Mugabe spoke Sunday during the opening of the 20th United Nations World Tourism Organisation general assembly in Victoria Falls. The event was jointly hosted by Zimbabwe and Zambia, which share a common border along the falls.

Connectivity of African cities and attractions will help grow African tourism, Mugabe said. Integrating the African tourism product and its marketing promotion will make it more attractive to the long-haul traveler.

Mugabe wants regional visas that he said will allow easier travel among Southern African Development Community citizens. The 15 SADC-member countries include Angola, Botswana, the Democratic Republic of Congo, Lesotho, Madagascar, Malawi,  Mauritius, Mozambique, Namibia, Seychelles, South Africa, Swaziland, Tanzania, Zambia and Zimbabwe.

Mugabe was named deputy chairman of the inter-governmental SADC shortly after winning the July 31 Zimbabwen presidential election.

“The type of seamless border between Livingstone and Victoria Falls Town that has been put in place for purposes of this conference should become the rule and not the exception, for all adjacent touristic border communities throughout SADC and ultimately Africa,” Mugabe said.
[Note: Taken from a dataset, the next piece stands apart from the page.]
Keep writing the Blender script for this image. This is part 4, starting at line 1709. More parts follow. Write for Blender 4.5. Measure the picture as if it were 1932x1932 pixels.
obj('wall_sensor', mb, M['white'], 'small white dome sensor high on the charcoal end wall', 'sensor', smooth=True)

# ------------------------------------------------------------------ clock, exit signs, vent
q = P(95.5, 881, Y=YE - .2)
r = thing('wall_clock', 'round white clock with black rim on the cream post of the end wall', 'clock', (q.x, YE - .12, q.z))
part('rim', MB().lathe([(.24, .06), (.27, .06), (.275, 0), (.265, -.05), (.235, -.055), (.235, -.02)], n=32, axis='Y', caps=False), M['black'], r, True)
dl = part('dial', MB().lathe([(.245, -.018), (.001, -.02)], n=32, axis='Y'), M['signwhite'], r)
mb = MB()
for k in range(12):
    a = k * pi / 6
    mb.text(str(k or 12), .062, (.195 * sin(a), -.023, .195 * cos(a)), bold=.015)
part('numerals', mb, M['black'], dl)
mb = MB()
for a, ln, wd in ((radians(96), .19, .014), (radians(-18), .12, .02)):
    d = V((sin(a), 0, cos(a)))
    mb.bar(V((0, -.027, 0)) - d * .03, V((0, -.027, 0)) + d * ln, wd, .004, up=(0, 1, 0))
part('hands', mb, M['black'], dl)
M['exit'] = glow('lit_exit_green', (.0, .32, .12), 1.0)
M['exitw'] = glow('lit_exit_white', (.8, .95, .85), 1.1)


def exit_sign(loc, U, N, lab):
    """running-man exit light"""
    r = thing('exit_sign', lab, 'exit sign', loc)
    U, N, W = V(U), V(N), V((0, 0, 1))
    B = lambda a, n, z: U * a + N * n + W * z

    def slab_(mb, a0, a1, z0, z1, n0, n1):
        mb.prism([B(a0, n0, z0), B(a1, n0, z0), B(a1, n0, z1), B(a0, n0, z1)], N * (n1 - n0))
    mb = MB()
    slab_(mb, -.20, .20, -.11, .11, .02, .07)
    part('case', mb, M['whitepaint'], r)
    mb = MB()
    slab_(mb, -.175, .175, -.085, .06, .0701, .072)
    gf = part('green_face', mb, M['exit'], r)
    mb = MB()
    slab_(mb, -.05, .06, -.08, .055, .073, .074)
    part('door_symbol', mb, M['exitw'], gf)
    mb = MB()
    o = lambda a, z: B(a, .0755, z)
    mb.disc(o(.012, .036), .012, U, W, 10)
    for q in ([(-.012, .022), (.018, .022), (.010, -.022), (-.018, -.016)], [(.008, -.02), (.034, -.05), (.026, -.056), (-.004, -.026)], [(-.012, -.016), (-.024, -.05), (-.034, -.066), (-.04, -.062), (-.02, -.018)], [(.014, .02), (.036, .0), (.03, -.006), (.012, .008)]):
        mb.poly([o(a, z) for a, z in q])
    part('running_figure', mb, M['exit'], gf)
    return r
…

Africa can benefit from increasingly behaving like a single common market, he said. It has long been Mugabe’s dream for a United States of Africa to become a reality one day.

“Events like this one, constructed and positioned as ‘a uniquely African general assembly’ may be small but critical in the realization of an integrated economic-political entity called Africa,” he said.

Mugabe said “the endorsement of our two countries (Zimbabwe and Zambia) as worthy hosts of such a meeting” served as recognition that this destination “is safe and secure for the world’s tourists.”